К родине Борисов-Мусатов всё же несправедлив, но опровергать его было бы всё равно что рассуждать на тему о впадении его родной Волги в Каспийское море.
В определенных ситуациях Борисов-Мусатов умел быть удивительно деловым, не в смысле — деловитым или дельцом, но человеком, очень хорошо знающим свои насущные нужды и только ими определяющим свои действия.
Есть в Париже учитель, способный дать именно необходимое — поставить глаз и направить руку: Фернан Кормон. Что из того, что он посредственный, вялый и унылый живописец? Зато рисовальщик превосходный.

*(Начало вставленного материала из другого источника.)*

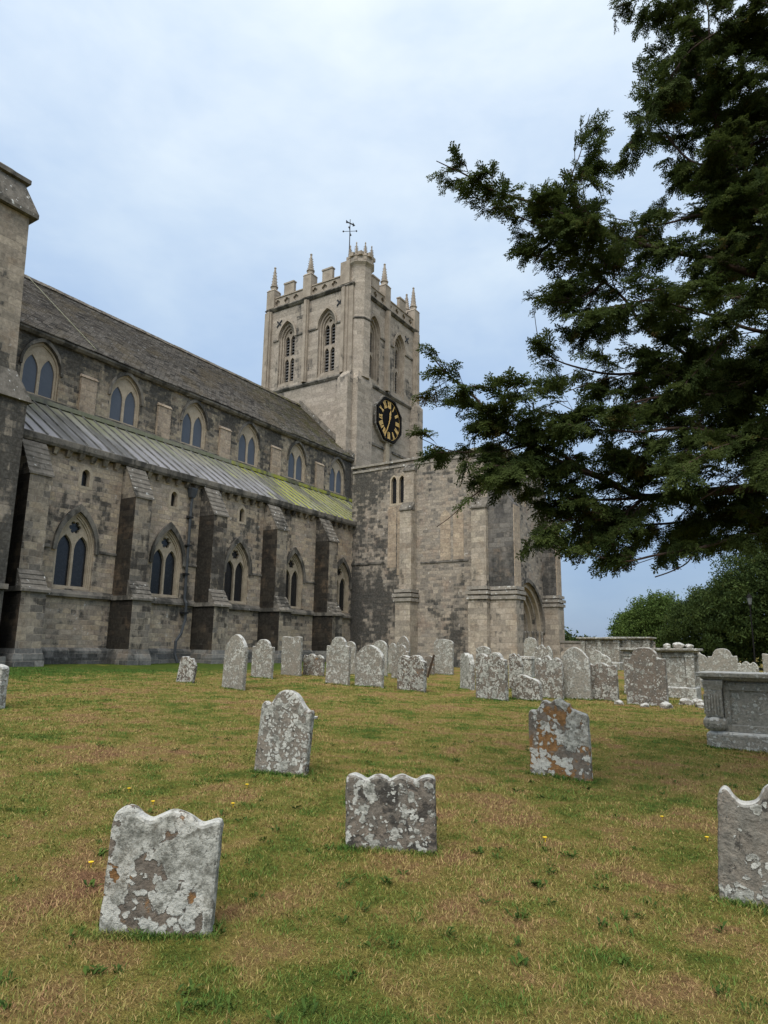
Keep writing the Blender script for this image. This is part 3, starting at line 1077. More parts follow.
# parapet: panelled wall with quatrefoils, merlons
PZ0, PZ1, PZ2 = ZC + .36, 34.05, 35.4
qs = MB()
for mp, a, b in ((E_, TXS + .5, TXN - .4), (N_, TY0 + .3, TY1 - .5)):
    n = 8
    cs = [a + (b - a) * (i + .5) / n for i in range(n)]
    qs.plate(mp, rect(a, PZ0, b, PZ1), [foil(c, (PZ0 + PZ1) / 2, .31, 4, 32) for c in cs], -.02, .14)
    qs.plate(mp, rect(a, PZ0, b, PZ1), [], .16, .5, back=True)
    facebox(mp, a, PZ1 + .002, b, PZ1 + .1, .1, qs)
qs.box(TXS, TY0 + .3, PZ0, TXS + .4, TY1 - .3, PZ1).box(TXS + .4, TY1 - .4, PZ0, TXN - .4, TY1, PZ1)
par = part(qs, 'parapet', 'dress_t')
mer = [(E_, -40.4, -39.2), (E_, -35.85, -34.7), (N_, 47.4, 48.6), (N_, 52.2, 53.4)]
for mp, a, b in mer:
    q = MB()
    q.prism(rect(a, PZ1 + .102, b, PZ2 - .16), mp, -.0, .3)
    q.prism([(a - .05, PZ2 - .158), (b + .05, PZ2 - .158), (b + .05, PZ2 - .05), (b, PZ2), (a, PZ2), (a - .05, PZ2 - .05)], mp, -.06, .35)
    part(q, 'merlon', 'dress_t', par)
for y_ in (47.5, 52.3):
    part(MB().box(TXS, y_ - .7, PZ1, TXS + .4, y_ + .7, PZ2), 'merlon', 'dress_t', par)
for x_ in (-39.8, -35.3):
    part(MB().box(x_ - .7, TY1 - .4, PZ1, x_ + .7, TY1, PZ2), 'merlon', 'dress_t', par)


def pinnacle(x, y, zb, h, r=.42, name='pinnacle', par_=None, base=True, scale=1):
    q = MB()
    if base:
        q.box(x - r * 1.1, y - r * 1.1, ZC + .3, x + r * 1.1, y + r * 1.1, zb)
        q.frustum((x - r * 1.2, y - r * 1.2, x + r * 1.2, y + r * 1.2, zb + .002), (x - r * .9, y - r * .9, x + r * .9, y + r * .9, zb + .2))
    z = zb + (.2 if base else 0)
    q.lathe([(r * .8, 0), (r * .76, .3), (r * .95, .36), (r * .95, .43), (r * .68, .5), (r * .5, h * .5), (r * .2, h - .2), (r * .3, h - .13), (r * .22, h - .05), (.02, h)], (x, y, z), 8, PI / 8)
    # crockets
    for k in range(5):
        for a in range(4):
            zz = z + .65 + (h - 1.0) * k / 5
            rr = r * .62 * (1 - (zz - z - .58) / h) + .03
            an = a * PI / 2 + PI / 4
            q.box(x + rr * math.cos(an) - .025, y + rr * math.sin(an) - .025, zz, x + rr * math.cos(an) + .025, y + rr * math.sin(an) + .025, zz + .06)
    return part(q, name, 'dress_t', par_ or par)


pinnacle(TXS + .35, TY0 + .2, 34.9, 2.55)
pinnacle(-37.41, TY0 + .2, 35.25, 2.2)
pinnacle(TXN - .3, 49.9, 35.3, 2.35)
pinnacle(TXN - .2, TY1 - .2, 35.1, 2.6)
pinnacle(TXN - 1.0, TY1 - .2, 35.0, 2.2)
pinnacle(TXS + .35, TY1 - .2, 34.9, 2.55)
# block beside the stair turret
part(MB().box(TXN - 1.3, TY0 - .2, ZC + .38, TXN - .3, TY0 + .6, 35.3), 'parapet_end', 'dress_t', par)
# stair turret at the north east corner
tcx_, tcy_, tr_ = -32.28, 45.45, 1.04
q = MB().lathe([(tr_, ZT - .2), (tr_, 34.6), (tr_ + .08, 34.75), (tr_ + .26, 34.95), (tr_ + .26, 35.1), (tr_ + .1, 35.15), (tr_ + .1, 35.6), (tr_ - .12, 35.6), (tr_ - .12, 35.2), (0, 35.2)], (tcx_, tcy_, 0), 8, .2)
tt = part(q, 'stair_turret', 'tower')
part(MB().lathe([(tr_ - .01, 29.6), (tr_ + .09, 29.66), (tr_ + .09, 29.76), (tr_ - .01, 29.84)], (tcx_, tcy_, 0), 8, .2), 'turret_string', 'string', tt)
for k in range(8):
    a = 2 * PI * k / 8 + .2
    x, y = tcx_ + (tr_ - .01) * math.cos(a), tcy_ + (tr_ - .01) * math.sin(a)
    if k % 1 == 0:
        pinnacle(x, y, 35.2, 1.75, .24, 'turret_pinnacle', tt, base=False)
    a2 = 2 * PI * (k + .5) / 8 + .2
    x, y = tcx_ + (tr_ - .01) * math.cos(a2), tcy_ + (tr_ - .01) * math.sin(a2)
    part(MB().box(x - .2, y - .2, 35.602, x + .2, y + .2, 35.95), 'turret_merlon', 'dress_t', tt)
# corner buttresses below the belfry string
q = MB()
q.box(-33.0, TY0 - 1.0, 10, -31.95, TY0 + .5, ZT - .6)
q.box(-32.6, TY0 - .25, 10, -31.42, TY0 + 2.0, ZT - .6)
q.frustum((-33.0, TY0 - 1.0, -31.95, TY0 + .5, ZT - .598), (-33.0, TY0 - .25, -32.1, TY0 + .5, ZT + .25))
q.frustum((-32.6, TY0 - .25, -31.42, TY0 + 2.0, ZT - .598), (-32.6, TY0 + .1, -31.6, TY0 + 1.9, ZT + .2))
part(q, 'corner_buttress', 'tower', tower)
q = MB()
q.box(TXN - .5, TY1 - 1.0, 8, TXN + .85, TY1 + .0, 24.6)
q.frustum((TXN - .5, TY1 - 1.0, TXN + .85, TY1 + .0, 24.602), (TXN - .5, TY1 - .95, TXN + .05, TY1 - .05, 25.7))
q.box(TXN - 1.2, TY1 + .002, 8, TXN - .2, TY1 + 1.3, 24.6)
part(q, 'corner_buttress', 'tower', tower)
# string below the clock
q = MB()
facebox(N_, TY0 + 2.2, 19.15, 49.8, 19.36, .12, q)
facebox(N_, 51.1, 19.15, TY1 - 1.0, 19.36, .12, q)
part(q, 'clock_string', 'string', tower)
part(facebox(N_, 49.75, 15.5, 50.35, 20.2, .25), 'clock_bracket', 'dress', tower)
# old roof crease below the nave ridge is hidden; iron weather vane
vx, vy = TXN - .9, TY0 + .5
q = MB().tube([(vx, vy, 35.2), (vx, vy, 39.9)], [.06, .03], 6)
vane = part(q, 'weathervane', 'iron')
q = MB()
for a in (0, PI / 2):
    dx, dy = math.cos(a + .5), math.sin(a + .5)
    q.tube([(vx - dx * .6, vy - dy * .6, 38.7), (vx + dx * .6, vy + dy * .6, 38.7)], .025, 5)
    for s in (1, -1):
        q.lathe([(.0, -.12), (.09, 0), (.0, .12)], (vx + s * dx * .6, vy + s * dy * .6, 38.7), 6)
part(q, 'compass_arms', 'iron', vane)
q = MB().prism([(-.75, 39.35), (-.75, 39.65), (-.35, 39.55), (.5, 39.55), (.5, 39.7), (.95, 39.5), (.5, 39.3), (.5, 39.45), (-.35, 39.45)],
               lambda u, v, d: (vx + u * .2 - d, vy + u * .55 + d, v), -.02, .02)
part(q, 'vane_arrow', 'iron', vane)

# clock: octagonal dial with roman numerals
kc, kz, kr = 50.05, 22.0, 2.02
oct_ = lambda r: [(kc + r / math.cos(PI / 8) * math.cos(PI / 8 + i * PI / 4), kz + r / math.cos(PI / 8) * math.sin(PI / 8 + i * PI / 4)) for i in range(8)]
clock = part(MB().plate(N_, oct_(kr - .06), [], -.34, -.0), 'clock', 'dial')
part(MB().plate(N_, oct_(kr), [oct_(kr - .18)], -.48, -.0, back=False), 'clock_rim', 'rim', clock)
part(MB().plate(N_, oct_(kr + .12), [oct_(kr + .002)], -.3, -.0), 'clock_case', 'moulding', clock)
ROM = ['XII', 'I', 'II', 'III', 'IV', 'V', 'VI', 'VII', 'VIII', 'IX', 'X', 'XI']


def stroke(q, a, b, w, fn):
    (x0, y0), (x1, y1) = a, b
    L = math.hypot(x1 - x0, y1 - y0)
    nx, ny = -(y1 - y0) / L * w / 2, (x1 - x0) / L * w / 2
    pts = [(x0 + nx, y0 + ny), (x0 - nx, y0 - ny), (x1 - nx, y1 - ny), (x1 + nx, y1 + ny)]
    q.prism([fn(*p) for p in pts], N_, -.37 - .002 * (len(q.v) % 7), -.345)


for h_, s in enumerate(ROM):
    ang = h_ * PI / 6
    q = MB()
    wd = {'I': .13, 'V': .3, 'X': .32}
    tot = sum(wd[c] for c in s)
    x = -tot / 2

    def fn(u, v, ang=ang):
        # u to the right, v outwards at the given hour; +Y is to the right seen from the north side facing it
        r_ = 1.46 + v
        uu = u * math.cos(ang) + r_ * math.sin(ang)
        vv = -u * math.sin(ang) + r_ * math.cos(ang)
        return (kc + uu, kz + vv)
    hh = .33
    for c in s:
        cx_ = x + wd[c] / 2
        if c == 'I':
            stroke(q, (cx_, -hh), (cx_, hh), .11, fn)
        elif c == 'V':
            stroke(q, (cx_ - .1, hh), (cx_, -hh), .14, fn)
            stroke(q, (cx_ + .1, hh), (cx_, -hh), .08, fn)
        else:
            stroke(q, (cx_ - .11, hh), (cx_ + .11, -hh), .14, fn)
            stroke(q, (cx_ + .11, hh), (cx_ - .11, -hh), .08, fn)
        x += wd[c]
    part(q, 'numeral', 'gold', clock)


def hand(ang, L, w, name, d):
    q = MB()
    ca, sa = math.cos(ang), math.sin(ang)
    P2 = [(-w * .5, -.35), (w * .5, -.35), (w * .35, 0), (w, L * .6), (0, L), (-w, L * .6), (-w * .35, 0)]
    q.prism([(kc + u * ca + v * sa, kz - u * sa + v * ca) for u, v in P2], N_, -d - .03, -d)
    part(q, name, 'gold', clock)


hand(R(12), 1.05, .13, 'hour_hand', .40)
hand(R(205), 1.6, .06, 'minute_hand', .45)
q = MB().plate(N_, circle(kc, kz, 1.85, 48), [circle(kc, kz, 1.81, 48)], -.35, -.345)
part(q, 'minute_track', 'gold', clock)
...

Двадцать лет спустя старый приятель Борисова-Мусатова Н.Холявин вспоминал: «Нас, русских, она (школа Кормона. — М.Д.) привлекала своей строгой постановкой: там царила дисциплина и порядок, самое преподавание носило чисто деловой характер»11. «Чисто деловой характер»? Более ничего и не нужно. Художник чувствует, что вдесь он восполнит то, что недодано ему российскими профессорами: «Дело подвигается пока с трудом, ибо никак не могу войти в должную колею, расшатав себя в Академии и в школе, но я чувствую, что настоящее должно исправить меня, и поэтому я спокоен, доволен за себя, тем более, что нахожу много общего у Кормона с Чистяковым»12. Сходство двух главных учителей своих он подчёркивал не раз, — конечно, и это его во французе привлекало.
А вот Грабарь, который вначале рассказов приятеля наслушался, а потом его штудии посмотрел, а потом и сам в парижскую мастерскую явился, всё кормоновское обучение напрочь отверг, высмеял: «Принцип Кормона и французов сводится к следующему: надо, чтобы было абсолютно верно нарисовано в смысле пропорций; как вы этого достигаете, это решительно им безразлично. Меряйте, вытянув как можно дальше руку, меряйте десять, сто раз, меряйте циркулем на самой натуре и ставьте двадцать раз отвес, но чтоб было верно нарисовано. Кормон является в известные сроки и говорит: «Нога длинна, рука велика и в общем плохо», — и уходит. Я очень хорошо понимаю, что главная цель — хорошо нарисовать — может быть достигнута при такой системе, но вот вопрос: если это хорошо как результат, то значит ли это, что это хорошо и само по себе. Боже мой, неужели так надо учиться? Неужели это похоже на искусство»13.